TIME's observations focused on three regions near the Milky Way's galactic nucleus: the Circumnuclear Disk (CND), and a pair of gas clouds. These clouds serve as good stand-ins for early starburst galaxies. They're also rich in the emission bands that the researchers behind TIME are interested in.

*This is a false-color TIME image of the Sgr A region showing the three objects observed by TIME. Image Credit: Yang et al. 2026. ApJ*

"The molecular clouds immediately surrounding Sgr A are some of the densest, most emissive clouds in the submillimeter regime, and the highly active nature of the Central Molecular Zone (CMZ) enables local studies of star formation and feedback processes in galactic nuclei in comparison to high-redshift starburst environments," the authors explain.

The CMZ is a heavily-observed region and gave the researchers a good opportunity to test TIME's results against those observations.
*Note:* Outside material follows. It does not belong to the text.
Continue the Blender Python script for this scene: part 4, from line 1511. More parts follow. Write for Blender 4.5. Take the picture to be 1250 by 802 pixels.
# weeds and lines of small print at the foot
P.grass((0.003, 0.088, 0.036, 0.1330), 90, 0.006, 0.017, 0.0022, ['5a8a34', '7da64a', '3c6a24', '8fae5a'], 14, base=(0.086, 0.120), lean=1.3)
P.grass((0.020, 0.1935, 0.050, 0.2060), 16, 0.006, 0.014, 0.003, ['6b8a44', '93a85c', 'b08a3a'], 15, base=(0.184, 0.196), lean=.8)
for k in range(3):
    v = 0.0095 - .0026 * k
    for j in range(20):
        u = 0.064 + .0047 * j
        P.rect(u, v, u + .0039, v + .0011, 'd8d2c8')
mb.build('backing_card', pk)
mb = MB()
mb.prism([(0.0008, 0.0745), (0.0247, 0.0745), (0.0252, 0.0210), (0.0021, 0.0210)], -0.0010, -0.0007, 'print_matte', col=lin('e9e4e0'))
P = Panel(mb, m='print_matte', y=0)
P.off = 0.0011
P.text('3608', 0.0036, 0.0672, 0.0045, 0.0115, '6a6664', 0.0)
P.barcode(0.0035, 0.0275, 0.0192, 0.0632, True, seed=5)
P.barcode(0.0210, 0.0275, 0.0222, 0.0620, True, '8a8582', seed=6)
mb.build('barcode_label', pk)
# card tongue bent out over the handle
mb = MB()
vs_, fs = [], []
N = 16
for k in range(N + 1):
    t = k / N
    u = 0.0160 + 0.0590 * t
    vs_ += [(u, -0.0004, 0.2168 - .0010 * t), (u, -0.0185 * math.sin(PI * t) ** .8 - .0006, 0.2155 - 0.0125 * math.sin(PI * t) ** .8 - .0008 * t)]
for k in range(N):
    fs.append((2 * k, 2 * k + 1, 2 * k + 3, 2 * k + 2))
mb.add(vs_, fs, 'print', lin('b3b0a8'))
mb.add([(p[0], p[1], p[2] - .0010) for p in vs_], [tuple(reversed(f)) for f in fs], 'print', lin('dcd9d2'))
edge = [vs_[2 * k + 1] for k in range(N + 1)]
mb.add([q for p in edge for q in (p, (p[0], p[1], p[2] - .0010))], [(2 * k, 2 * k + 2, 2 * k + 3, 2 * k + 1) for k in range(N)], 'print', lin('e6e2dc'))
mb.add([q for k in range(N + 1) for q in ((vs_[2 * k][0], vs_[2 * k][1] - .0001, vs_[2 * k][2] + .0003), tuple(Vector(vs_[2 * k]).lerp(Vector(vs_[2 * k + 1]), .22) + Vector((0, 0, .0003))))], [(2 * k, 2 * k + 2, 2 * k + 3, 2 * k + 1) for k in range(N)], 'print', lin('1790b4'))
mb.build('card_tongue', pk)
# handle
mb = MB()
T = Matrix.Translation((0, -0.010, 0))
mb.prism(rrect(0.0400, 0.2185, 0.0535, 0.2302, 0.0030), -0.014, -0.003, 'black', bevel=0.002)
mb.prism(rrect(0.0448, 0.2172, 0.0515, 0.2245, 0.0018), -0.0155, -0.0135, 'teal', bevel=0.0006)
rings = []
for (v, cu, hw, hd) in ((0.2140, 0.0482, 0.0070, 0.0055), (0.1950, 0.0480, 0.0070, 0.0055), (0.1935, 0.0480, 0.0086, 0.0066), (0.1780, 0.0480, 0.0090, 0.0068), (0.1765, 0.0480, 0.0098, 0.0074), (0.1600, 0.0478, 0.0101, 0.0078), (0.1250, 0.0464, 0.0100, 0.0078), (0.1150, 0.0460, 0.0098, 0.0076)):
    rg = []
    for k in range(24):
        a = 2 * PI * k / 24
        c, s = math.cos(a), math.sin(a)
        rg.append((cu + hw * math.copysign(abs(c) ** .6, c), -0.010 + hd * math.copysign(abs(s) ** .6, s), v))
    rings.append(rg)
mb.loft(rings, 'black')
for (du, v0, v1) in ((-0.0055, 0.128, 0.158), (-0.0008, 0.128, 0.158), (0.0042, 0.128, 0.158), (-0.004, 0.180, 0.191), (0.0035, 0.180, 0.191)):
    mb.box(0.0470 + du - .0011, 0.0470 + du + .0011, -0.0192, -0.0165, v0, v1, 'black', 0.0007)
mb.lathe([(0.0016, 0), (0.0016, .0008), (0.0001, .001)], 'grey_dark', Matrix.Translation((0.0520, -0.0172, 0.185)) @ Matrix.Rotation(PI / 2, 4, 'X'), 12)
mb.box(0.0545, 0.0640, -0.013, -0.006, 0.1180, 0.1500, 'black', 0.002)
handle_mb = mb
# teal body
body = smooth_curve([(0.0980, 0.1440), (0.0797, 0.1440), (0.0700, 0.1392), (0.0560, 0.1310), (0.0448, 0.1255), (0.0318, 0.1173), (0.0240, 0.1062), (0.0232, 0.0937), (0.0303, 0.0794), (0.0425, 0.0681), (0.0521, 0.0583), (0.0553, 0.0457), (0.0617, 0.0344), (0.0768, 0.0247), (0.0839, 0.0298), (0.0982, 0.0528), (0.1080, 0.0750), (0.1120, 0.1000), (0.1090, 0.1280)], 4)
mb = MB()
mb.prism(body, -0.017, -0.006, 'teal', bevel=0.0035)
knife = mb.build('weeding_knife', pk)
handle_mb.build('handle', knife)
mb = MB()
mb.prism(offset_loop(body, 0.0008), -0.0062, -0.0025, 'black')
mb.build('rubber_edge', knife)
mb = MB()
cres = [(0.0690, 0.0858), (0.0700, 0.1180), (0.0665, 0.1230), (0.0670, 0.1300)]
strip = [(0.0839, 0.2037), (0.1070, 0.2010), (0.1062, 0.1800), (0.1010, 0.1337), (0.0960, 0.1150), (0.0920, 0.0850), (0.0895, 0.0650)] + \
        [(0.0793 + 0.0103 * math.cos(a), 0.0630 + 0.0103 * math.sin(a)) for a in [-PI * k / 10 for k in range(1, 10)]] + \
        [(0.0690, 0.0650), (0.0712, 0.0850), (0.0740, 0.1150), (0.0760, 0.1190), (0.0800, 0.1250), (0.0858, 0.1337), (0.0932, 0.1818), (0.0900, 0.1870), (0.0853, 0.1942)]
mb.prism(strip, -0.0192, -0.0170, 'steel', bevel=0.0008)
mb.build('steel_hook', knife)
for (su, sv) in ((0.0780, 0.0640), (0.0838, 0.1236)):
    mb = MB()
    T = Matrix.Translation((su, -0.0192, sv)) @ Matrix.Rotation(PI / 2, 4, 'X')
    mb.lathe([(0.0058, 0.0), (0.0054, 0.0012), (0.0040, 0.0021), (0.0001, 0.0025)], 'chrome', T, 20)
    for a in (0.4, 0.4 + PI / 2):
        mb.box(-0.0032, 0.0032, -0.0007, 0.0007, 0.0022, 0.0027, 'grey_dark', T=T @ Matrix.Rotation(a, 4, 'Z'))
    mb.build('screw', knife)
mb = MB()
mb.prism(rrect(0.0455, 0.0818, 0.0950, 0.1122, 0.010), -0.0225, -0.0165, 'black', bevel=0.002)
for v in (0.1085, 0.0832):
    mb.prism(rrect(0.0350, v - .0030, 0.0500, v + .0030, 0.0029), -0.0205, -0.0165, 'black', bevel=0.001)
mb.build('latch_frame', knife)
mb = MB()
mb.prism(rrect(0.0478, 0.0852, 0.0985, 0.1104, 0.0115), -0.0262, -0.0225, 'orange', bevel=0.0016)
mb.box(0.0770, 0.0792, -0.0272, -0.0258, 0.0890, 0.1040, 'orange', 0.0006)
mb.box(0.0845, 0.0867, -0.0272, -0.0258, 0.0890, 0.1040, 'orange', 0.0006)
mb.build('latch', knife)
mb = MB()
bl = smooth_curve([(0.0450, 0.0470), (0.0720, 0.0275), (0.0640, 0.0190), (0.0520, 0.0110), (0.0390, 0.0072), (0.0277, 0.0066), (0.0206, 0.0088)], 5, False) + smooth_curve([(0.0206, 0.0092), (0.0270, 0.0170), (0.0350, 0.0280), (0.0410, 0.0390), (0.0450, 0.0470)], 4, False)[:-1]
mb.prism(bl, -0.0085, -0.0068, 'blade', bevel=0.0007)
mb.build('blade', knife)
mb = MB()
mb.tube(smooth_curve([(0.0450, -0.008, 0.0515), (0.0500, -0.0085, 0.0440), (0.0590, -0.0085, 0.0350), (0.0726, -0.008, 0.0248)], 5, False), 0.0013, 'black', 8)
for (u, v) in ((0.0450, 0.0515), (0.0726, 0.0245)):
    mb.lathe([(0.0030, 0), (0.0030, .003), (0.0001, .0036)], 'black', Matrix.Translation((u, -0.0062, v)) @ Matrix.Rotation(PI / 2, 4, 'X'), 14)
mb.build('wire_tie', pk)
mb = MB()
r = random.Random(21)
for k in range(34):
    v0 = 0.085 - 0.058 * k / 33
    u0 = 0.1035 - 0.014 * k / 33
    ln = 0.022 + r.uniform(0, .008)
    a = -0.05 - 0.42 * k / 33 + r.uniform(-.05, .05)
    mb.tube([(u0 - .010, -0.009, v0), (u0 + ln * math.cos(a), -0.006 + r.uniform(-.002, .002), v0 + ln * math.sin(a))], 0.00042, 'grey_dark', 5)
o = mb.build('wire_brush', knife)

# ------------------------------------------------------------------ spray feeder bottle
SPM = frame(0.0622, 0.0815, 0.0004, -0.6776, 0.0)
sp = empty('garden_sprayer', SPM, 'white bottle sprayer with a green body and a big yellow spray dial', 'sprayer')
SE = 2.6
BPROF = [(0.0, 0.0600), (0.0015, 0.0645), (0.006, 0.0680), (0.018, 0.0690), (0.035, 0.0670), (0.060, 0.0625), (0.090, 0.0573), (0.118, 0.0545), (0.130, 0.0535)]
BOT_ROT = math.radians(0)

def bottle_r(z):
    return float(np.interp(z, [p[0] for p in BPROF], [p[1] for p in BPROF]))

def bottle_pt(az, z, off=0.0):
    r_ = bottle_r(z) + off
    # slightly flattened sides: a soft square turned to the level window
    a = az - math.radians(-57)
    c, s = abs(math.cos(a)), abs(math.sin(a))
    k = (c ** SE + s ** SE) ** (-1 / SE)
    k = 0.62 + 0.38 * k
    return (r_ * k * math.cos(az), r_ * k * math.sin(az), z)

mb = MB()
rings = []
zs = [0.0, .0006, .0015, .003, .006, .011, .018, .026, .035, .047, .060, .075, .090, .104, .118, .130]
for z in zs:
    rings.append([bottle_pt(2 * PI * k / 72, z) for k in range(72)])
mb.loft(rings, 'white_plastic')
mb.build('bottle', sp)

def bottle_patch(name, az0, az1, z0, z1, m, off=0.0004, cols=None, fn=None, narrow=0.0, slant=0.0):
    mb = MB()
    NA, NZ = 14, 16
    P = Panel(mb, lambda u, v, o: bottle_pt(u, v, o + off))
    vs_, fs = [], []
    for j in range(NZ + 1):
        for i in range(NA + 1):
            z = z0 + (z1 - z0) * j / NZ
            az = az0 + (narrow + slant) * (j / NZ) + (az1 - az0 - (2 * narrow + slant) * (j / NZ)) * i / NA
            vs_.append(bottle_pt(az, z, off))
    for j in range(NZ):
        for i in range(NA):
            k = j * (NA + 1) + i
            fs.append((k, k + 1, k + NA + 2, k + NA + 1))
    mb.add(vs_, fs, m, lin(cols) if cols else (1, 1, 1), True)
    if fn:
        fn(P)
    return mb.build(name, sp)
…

"Observing the Sgr A complex with TIME allows us to map CO line emission and continuum dust emission across the region, and also to cross-check our broadband continuum and spectral analyses against the considerable preceding body of work on the CMZ," the authors explain. "This very local map of line intensity is thus a crucial step toward the extragalactic LIM we aim to do with TIME."

The authors are pleased with TIME's first commissioning observations. "Our analysis demonstrates that TIME can successfully acquire and process broadband millimeter-wave spectral maps of complex astrophysical regions, even under the high-noise conditions of early engineering runs and low elevations," they write.

Even though TIME measures carbon monoxide, the results actually tell them about star-forming hydrogen. TIME's results compare will with previous observations by other means, which is the purpose of these test observations. "We are able to derive molecular hydrogen mass estimates using maps of the 12CO and 13CO line fluxes, with results falling well within the expected range reported from the literature," the authors explain.

These results support the maturation of LIM, which faced skepticism in its early days. Much of that skepticism concerned foreground contamination. Since the signal from early galaxies is so faint, some pointed out that brighter emissions from the foreground sources including our own galaxy would be an impossible hurdle to overcome. But now astronomers know different.

"These results demonstrate TIME’s ability to recover both continuum and spectral-line signals in complex Galactic fields, validating its readiness for upcoming extragalactic CO and [C ii] surveys."